Hyperfine Paschen-Back regime in alkali metal atoms: consistency of two theoretical considerations and experiment

Abstract

Simple and efficient "λ-method" and "λ/2-method" (λ is the resonant wavelength of laser radiation) based on nanometric-thickness cell filled with rubidium are implemented to study the splitting of hyperfine transitions of 85Rb and 87Rb D1 line in an external magnetic field in the range of B = 0.5 - 0.7 T. It is experimentally demonstrated from 20 (12) Zeeman transitions allowed at low B-field in 85Rb (87Rb) spectra in the case of σ+ polarized laser radiation, only 6 (4) remain at B > 0.5 T, caused by decoupling of the total electronic momentum J and the nuclear spin momentum I (hyperfine Paschen-Back regime). The expressions derived in the frame of completely uncoupled basis (J, mJ ; I, mI) describe very well the experimental results for 85Rb transitions at B > 0.6 T (that is a manifestation of hyperfine Paschen-Back regime).

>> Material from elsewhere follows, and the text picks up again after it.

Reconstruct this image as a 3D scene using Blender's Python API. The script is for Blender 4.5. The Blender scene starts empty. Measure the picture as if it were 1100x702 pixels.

A remarkable result is that the calculations based on the eigenstates of coupled (F, mF) basis, which adequately describe the system for low magnetic field, also predict reduction of number of transition components from 20 to 6 for 85Rb, and from 12 to 4 for 87Rb spectrum at B > 0.5 T. Also, the Zeeman transitions frequency shift, frequency interval between the components and their slope versus B$ are in agreement with the experiment.